The combination of the appeal of American popular culture filtered through the refinement and intelligence of English humor is sort of irresistible to me. But the movie also hit the sweet spot of something I’ve been thinking about a lot: the treatment of friendships as secondary to romances in most movies and television shows. It’s so rare that the relationship between friends is the most important thing in a movie. Friends are usually a facilitator to the traditional end of a comedy, a marriage (or at least permanent-seeming partnership) rather than the main event. I think that’s one of the reasons Bridesmaids has been so successful: it’s the friendship that matters, and the romantic and sexual relationships that are at the periphery. The groom in the titular wedding doesn’t even have a line.

In The Trip, there’s a pair of interesting imbalances between Coogan and Brydon.
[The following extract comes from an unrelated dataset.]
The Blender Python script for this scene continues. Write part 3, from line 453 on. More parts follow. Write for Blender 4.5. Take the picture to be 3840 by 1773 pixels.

Coogan is more successful professionally, but he’s dissatisfied with his failure to make the leap into the first tier of actors alongside people like Michael Sheen, and he’s divorced and in the process of being left by his current girlfriend. Brydon, by contrast, is less famous, but he’s reconciled to it, making money off an iPhone app based on one of his characters, and incredibly happy with his wife and new baby. So even though Coogan has more material resources, he needs Brydon more than Brydon needs him, and he’s obviously deeply uncomfortable with that, and expresses that discomfort by being something of a jerk. But the malleability of friendship means that they can deal with it, that they can work through Coogan’s behavior to get to the root of his sadness, even if that means dealing with it obliquely by singing ABBA and testing their octave ranges. Anyway, it’s a warm, terrific movie, the cure for the common action movie.